La convicción de que Occidente huele a cadáver se argumenta no sólo en base a los propios desaguisados, sino también -y muy especialmente- por el renacer imparable de China, el país llamado a sustituir a EEUU en el papel de primera potencia mundial. Que el país comunista fuera el menos afectado por la crisis de 2008, que sus bancos evitaran el contagio tóxico, que a día de hoy siga creciendo al 9 por ciento o que sus reservas de divisas superen los tres billones de dólares da a sus defensores la munición habitual para ir incluso más lejos y proclamar las fortalezas y bondades de un sistema chino que, dicen, es mucho más eficiente y fiable que el occidental. Vamos, que los chinos nos han mojado la oreja y nos van a desbancar por méritos propios.

EEUU y Europa tienen trabajo pendiente

A estas alturas, no cabe ninguna duda de que EEUU y Europa tienen mucho que reparar. Y que los errores cometidos los pagaremos muy caros durante quién sabe cuánto tiempo. Pero de ahí a proclamar que el modelo que emana de la mayor dictadura del planeta es la panacea y el camino a seguir, media un abismo.

Primero, porque casi nunca las cosas son en China como parecen: por ejemplo, el milagro chino existe sólo porque quienes aluden a él eliminan de la ecuación los factores negativos -trágicos en muchos casos- que acompañan a sus logros. En un país normal, por tanto, la fórmula del milagro chino sería inadmisible.

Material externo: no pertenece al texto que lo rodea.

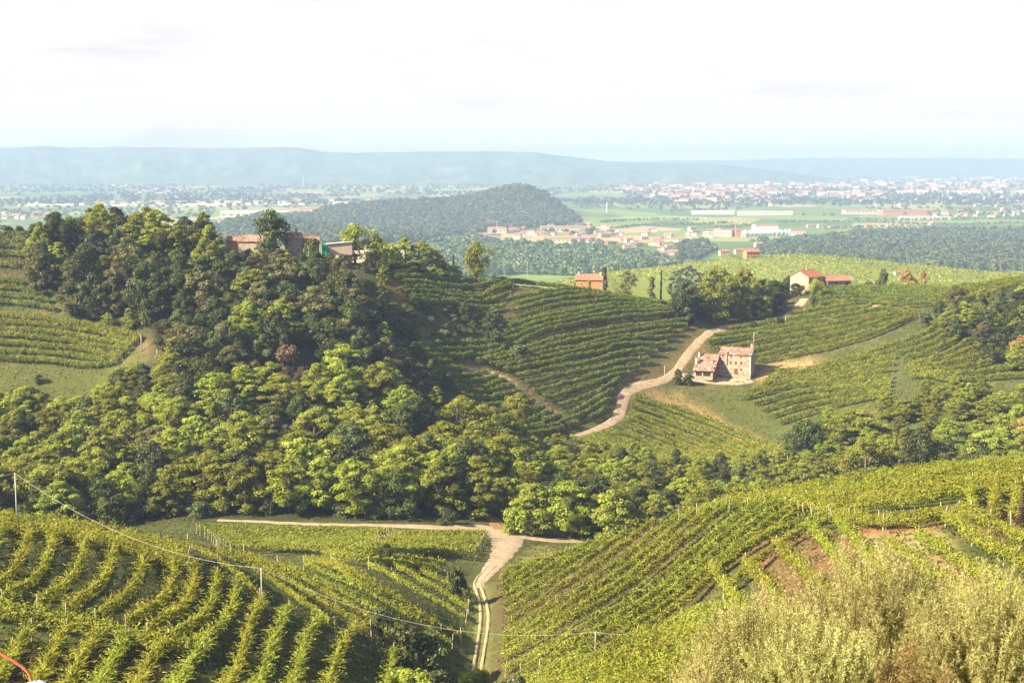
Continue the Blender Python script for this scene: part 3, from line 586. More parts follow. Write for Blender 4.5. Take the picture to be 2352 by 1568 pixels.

Del mismo modo, también hay que relativizar la importancia de las fabulosas cifras macroeconómicas chinas, porque en todas las variables no cuantificables económicamente que son también decisivas para el bienestar, Pekín fracasa estrepitosamente.

Y en segundo lugar no podemos obviar tampoco la perversidad del sistema chino, el cual, desde la explotación laboral hasta la represión financiera que sufren los ahorradores chinos, está basado en que unos pocos (que por la magnitud china suman entre 100 y 200 millones de personas) se hagan de oro a costa de la mayoría. ¿Es esa sociedad desigual, injusta y sometida a la voluntad y caprichos de quienes mandan el modelo por el que suspiran quienes celebran la decadencia occidental?